(A run of records):
########

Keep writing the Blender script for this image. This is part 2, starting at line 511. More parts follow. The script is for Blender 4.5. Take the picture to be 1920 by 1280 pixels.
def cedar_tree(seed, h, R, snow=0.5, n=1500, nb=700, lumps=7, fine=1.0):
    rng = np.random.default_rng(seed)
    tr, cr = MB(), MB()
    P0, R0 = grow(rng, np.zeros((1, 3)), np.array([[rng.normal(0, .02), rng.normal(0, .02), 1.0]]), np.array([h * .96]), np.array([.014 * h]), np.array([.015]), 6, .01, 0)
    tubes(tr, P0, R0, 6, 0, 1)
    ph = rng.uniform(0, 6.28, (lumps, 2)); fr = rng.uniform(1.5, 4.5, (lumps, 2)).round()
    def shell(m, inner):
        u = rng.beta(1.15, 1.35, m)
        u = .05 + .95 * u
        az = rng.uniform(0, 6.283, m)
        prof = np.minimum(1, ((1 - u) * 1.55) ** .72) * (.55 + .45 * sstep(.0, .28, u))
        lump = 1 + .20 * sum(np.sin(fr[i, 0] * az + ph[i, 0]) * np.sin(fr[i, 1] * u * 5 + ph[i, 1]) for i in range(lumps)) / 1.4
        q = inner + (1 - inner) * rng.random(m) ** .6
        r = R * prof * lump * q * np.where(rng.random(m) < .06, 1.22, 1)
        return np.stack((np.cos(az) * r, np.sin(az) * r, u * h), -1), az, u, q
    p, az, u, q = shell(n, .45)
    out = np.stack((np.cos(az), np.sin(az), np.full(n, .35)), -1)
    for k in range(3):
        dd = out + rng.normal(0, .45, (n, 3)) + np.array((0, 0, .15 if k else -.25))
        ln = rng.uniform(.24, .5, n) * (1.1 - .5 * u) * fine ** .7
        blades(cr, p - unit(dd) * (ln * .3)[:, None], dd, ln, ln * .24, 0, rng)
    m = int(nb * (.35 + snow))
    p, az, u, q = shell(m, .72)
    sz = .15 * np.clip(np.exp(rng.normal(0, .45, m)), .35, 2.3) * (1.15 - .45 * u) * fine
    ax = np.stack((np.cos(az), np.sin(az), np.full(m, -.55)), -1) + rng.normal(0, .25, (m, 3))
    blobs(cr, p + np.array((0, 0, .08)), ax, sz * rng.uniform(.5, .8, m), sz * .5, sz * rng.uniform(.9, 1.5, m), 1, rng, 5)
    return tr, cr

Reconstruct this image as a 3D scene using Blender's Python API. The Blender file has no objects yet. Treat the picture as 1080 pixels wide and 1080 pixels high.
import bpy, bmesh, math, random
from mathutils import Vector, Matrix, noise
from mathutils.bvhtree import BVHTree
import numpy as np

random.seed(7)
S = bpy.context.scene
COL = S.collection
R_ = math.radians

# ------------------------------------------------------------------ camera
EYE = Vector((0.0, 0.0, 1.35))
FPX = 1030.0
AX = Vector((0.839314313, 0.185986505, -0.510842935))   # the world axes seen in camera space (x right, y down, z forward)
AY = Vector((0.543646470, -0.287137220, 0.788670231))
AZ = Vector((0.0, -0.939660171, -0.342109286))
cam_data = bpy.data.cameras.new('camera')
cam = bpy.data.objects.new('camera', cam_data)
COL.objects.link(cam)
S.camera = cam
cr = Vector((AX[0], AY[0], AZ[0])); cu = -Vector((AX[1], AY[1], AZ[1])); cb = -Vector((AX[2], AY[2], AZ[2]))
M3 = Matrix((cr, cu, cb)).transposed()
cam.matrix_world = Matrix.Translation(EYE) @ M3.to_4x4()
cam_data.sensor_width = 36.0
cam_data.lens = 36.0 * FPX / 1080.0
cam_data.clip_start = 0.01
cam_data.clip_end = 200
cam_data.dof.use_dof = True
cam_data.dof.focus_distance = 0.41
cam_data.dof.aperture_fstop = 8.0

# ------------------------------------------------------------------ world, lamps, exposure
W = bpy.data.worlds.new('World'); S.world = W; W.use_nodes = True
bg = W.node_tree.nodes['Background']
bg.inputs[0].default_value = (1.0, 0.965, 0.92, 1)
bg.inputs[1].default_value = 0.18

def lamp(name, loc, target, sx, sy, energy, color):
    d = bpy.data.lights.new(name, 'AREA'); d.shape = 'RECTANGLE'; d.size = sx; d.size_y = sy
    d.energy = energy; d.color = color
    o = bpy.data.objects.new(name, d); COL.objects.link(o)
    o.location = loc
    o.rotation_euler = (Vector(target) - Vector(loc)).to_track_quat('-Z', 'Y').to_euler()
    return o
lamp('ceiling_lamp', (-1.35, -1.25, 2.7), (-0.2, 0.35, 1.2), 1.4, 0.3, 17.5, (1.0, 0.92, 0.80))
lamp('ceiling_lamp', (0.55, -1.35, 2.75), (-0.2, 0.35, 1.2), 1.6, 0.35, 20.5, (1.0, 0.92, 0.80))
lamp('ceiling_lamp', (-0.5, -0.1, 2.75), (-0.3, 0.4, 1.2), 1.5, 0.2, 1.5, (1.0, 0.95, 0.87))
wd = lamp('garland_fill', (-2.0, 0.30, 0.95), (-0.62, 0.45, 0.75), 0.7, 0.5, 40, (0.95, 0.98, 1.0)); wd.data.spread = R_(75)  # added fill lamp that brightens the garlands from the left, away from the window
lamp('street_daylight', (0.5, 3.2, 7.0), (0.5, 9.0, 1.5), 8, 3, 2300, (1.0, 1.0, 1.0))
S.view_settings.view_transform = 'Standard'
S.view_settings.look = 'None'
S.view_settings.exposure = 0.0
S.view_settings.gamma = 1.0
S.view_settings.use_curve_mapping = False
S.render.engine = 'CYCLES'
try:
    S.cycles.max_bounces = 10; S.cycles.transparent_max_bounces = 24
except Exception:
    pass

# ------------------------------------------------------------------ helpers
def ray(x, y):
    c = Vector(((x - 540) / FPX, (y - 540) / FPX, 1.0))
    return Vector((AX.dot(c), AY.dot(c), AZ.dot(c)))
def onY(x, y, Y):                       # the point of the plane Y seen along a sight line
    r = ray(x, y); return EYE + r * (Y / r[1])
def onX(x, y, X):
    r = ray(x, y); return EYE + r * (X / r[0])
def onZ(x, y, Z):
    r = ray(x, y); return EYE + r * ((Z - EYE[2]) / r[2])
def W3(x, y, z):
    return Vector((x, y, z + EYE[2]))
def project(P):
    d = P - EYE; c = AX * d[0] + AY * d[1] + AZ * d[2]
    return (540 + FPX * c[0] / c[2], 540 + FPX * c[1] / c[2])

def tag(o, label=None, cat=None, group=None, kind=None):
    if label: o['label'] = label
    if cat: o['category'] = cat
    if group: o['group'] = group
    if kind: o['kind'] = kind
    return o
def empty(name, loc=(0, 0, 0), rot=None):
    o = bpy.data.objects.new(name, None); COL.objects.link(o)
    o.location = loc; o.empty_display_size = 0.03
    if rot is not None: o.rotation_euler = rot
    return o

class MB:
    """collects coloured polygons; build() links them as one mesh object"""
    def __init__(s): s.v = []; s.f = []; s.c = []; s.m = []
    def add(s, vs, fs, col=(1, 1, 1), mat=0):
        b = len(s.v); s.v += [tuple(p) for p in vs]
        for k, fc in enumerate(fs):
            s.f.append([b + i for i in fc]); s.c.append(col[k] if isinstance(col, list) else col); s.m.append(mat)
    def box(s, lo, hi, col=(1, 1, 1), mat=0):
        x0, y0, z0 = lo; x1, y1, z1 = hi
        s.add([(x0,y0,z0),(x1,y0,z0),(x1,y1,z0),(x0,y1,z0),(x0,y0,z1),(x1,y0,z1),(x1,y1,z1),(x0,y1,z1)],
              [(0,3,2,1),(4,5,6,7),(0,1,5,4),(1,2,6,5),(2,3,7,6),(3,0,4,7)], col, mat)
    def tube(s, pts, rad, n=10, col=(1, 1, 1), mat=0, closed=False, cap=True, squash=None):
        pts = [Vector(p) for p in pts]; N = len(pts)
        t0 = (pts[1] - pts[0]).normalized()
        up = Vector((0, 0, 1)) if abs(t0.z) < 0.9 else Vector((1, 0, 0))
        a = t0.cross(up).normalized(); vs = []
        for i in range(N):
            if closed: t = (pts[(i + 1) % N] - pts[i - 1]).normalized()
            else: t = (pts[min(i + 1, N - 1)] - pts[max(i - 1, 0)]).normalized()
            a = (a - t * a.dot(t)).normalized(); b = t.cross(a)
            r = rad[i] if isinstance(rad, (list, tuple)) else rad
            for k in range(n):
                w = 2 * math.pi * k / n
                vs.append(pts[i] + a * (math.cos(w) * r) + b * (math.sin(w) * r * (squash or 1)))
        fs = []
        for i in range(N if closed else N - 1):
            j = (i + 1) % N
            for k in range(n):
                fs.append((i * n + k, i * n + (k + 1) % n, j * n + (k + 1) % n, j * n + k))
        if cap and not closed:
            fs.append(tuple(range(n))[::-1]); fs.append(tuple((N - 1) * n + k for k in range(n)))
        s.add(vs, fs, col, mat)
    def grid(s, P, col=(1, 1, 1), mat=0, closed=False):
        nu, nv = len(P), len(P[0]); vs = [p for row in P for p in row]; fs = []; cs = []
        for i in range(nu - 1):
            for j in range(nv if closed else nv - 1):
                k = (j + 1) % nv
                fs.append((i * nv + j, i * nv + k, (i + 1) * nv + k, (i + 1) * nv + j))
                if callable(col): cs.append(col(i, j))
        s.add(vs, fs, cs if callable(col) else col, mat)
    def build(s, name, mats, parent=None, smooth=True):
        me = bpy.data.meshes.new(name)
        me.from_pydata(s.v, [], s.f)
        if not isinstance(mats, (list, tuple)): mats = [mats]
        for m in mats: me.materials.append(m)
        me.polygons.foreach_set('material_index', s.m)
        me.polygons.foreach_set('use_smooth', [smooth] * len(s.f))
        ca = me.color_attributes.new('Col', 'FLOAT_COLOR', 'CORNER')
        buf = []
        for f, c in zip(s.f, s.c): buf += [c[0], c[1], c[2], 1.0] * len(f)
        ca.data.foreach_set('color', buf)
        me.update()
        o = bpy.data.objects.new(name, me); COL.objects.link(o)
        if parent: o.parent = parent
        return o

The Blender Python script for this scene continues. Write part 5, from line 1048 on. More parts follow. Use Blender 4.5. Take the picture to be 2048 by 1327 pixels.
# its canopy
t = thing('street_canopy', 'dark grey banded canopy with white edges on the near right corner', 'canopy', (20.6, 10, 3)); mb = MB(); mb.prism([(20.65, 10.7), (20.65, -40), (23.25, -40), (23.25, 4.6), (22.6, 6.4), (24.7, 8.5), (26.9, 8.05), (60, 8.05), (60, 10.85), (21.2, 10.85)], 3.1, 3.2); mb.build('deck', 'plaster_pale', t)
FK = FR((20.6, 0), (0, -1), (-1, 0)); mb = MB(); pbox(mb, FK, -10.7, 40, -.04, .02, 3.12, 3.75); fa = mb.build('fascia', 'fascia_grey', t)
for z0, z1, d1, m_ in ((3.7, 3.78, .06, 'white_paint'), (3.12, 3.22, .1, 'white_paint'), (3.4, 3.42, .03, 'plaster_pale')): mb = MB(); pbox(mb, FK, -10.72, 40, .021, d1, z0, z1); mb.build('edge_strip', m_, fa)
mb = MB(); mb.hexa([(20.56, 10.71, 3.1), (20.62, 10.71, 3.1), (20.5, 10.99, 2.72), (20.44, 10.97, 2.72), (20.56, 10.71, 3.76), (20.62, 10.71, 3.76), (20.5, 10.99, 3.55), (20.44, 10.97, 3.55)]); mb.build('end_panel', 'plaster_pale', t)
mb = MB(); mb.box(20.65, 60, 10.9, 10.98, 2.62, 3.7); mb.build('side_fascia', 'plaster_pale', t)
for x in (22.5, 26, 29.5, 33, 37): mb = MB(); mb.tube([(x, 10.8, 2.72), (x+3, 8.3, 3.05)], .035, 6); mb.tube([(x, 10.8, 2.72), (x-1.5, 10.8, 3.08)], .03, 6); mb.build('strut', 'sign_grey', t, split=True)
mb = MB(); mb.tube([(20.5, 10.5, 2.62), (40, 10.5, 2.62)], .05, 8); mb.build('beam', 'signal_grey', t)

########

(INSTRUCTION): Set down, exactly and alone, the run of lines from the line that has "Reconstruct this image" to the line that has "R_ = math.radians".

(RESPONSE):
Reconstruct this image as a 3D scene using Blender's Python API. The Blender file has no objects yet. Treat the picture as 1080 pixels wide and 1080 pixels high.
import bpy, bmesh, math, random
from mathutils import Vector, Matrix, noise
from mathutils.bvhtree import BVHTree
import numpy as np

random.seed(7)
S = bpy.context.scene
COL = S.collection
R_ = math.radians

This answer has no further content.